Manage Remote Workers with these 6 Tips

If you take a quick look around at your office or work space, you’ll probably notice employees that work remotely at least part of the time. A Gallup poll conducted from 2012-2016 found the number of remotely working employees rose from 39% to 43%. Of these, nearly 1/3 did so at least 80% of the time. If you spread these numbers worldwide, that’s a huge number of individuals working away other employees. As this number rises, the task of managing these remote workers becomes a big concern. If you are in the position of managing such individuals, here are 6 tips that can make things a little easier.

Set Clear Expectations
Someone who works remotely needs to have clear guidelines for what it expected of them. This includes setting up specific hours where they are expected to be available for contact. Regular individual or group conferences can create a sense of community and accountability.
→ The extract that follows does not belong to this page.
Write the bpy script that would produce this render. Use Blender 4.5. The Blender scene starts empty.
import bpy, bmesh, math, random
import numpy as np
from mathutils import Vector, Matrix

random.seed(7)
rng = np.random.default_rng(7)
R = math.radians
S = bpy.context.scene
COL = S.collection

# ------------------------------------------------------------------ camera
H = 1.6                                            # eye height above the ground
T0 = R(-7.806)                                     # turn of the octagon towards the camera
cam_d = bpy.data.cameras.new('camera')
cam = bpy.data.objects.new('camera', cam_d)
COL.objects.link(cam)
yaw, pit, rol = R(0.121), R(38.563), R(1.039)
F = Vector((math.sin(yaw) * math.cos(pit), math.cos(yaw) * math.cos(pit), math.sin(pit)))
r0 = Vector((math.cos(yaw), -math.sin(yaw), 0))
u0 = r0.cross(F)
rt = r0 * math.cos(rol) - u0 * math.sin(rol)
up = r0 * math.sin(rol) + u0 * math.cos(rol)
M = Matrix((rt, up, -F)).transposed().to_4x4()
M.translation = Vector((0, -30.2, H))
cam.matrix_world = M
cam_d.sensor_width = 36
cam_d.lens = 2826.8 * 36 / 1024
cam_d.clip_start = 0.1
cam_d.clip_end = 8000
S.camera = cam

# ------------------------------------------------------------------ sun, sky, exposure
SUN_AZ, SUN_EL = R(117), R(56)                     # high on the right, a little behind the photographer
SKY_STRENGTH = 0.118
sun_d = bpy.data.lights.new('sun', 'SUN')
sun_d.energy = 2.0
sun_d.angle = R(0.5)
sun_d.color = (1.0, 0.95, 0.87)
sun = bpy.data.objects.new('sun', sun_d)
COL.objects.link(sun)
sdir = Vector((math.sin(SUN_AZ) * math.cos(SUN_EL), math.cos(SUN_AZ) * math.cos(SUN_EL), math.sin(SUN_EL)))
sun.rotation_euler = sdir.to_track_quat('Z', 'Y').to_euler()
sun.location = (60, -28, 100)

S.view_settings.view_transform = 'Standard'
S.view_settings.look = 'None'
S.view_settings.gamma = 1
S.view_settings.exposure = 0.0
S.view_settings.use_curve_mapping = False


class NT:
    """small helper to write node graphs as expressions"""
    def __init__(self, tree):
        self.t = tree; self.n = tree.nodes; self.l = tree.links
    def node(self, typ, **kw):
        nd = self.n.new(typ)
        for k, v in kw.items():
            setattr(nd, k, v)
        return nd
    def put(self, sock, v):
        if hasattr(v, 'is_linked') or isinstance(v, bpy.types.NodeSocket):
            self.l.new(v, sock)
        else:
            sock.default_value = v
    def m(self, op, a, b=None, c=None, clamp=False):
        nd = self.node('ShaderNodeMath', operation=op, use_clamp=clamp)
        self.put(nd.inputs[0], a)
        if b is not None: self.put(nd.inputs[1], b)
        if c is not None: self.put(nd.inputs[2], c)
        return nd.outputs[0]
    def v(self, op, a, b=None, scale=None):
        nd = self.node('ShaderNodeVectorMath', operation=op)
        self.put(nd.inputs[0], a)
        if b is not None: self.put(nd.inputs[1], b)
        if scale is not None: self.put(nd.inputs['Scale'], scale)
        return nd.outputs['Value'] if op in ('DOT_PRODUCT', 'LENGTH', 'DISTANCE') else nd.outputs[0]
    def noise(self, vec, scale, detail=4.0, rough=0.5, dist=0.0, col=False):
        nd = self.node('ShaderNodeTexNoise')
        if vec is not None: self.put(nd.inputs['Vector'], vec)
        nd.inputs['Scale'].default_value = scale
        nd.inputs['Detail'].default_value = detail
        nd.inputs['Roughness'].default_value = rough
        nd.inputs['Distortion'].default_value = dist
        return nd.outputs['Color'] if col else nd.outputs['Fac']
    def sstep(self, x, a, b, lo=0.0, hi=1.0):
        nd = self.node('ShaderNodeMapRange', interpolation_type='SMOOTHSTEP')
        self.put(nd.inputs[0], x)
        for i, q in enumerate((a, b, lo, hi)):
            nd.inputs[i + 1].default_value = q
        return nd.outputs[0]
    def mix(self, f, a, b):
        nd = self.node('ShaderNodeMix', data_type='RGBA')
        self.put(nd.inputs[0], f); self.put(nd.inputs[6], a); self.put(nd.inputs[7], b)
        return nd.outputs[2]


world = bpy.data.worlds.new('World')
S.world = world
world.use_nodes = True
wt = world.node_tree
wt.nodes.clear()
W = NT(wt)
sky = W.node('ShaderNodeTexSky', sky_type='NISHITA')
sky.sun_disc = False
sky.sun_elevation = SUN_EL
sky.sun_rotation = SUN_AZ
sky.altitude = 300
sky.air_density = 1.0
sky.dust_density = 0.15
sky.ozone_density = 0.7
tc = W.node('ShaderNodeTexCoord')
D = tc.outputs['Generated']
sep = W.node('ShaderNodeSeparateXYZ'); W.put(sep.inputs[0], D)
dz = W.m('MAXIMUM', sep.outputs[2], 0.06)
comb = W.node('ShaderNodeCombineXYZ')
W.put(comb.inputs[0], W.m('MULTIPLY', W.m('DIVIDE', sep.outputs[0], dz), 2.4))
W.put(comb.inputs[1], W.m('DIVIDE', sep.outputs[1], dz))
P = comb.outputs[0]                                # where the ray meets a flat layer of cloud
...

Have a variety of communication tools you can use to reach out to your remote employees at any given time. Use these to keep track of their work progress and help them when needed.

Trust is a Must
A remote workforce can never function efficiently if there isn’t mutual trust between management and employees. If you’re not face to face with your employees, you need to trust that they will get their work done as promised. Ironically, many companies have found that remote workers are actually more productive than those working in a traditional office setting. Do your due diligence to find reliable workers, set up clear expectations, then give them challenges that will keep them motivated to provide their best work.

Don’t get Distracted
When you are participating in a phone call, online chat, or video conference with remote workers, avoid getting distracted by things going on around you. This time is critical for maintaining good communication with your workforce as you check the status of current projects and brainstorm about new ones. Pay attention to not just the words they’re saying, but other bodily cues that could give you insight into possible frustrations, misunderstandings, or excitement.

Keep it Interesting
Working in an office allows you to drop by and visit your coworkers and chat for a bit. You can also go to lunch together, or go for drinks after work. These opportunities are not available for remote workers, leaving them possibly feeling left out. In order to make work more interesting and fun for them, be spontaneous by doing an impromptu dance party for your next conference meeting, or have a silly gift delivered to their house. Simple things like this can really improve overall morale and a sense of comradery.

Use your Tools
There are a myriad of communications tools available for most businesses today. Finding the best ways to use these tools can create a more dynamic and effective workforce. Some of the tools you should be using are screen sharing, file sharing, instant messaging, digital whiteboards, and other applications like Slack or Basecamp. Find the tools that work best for your employees and business and use them to their fullest.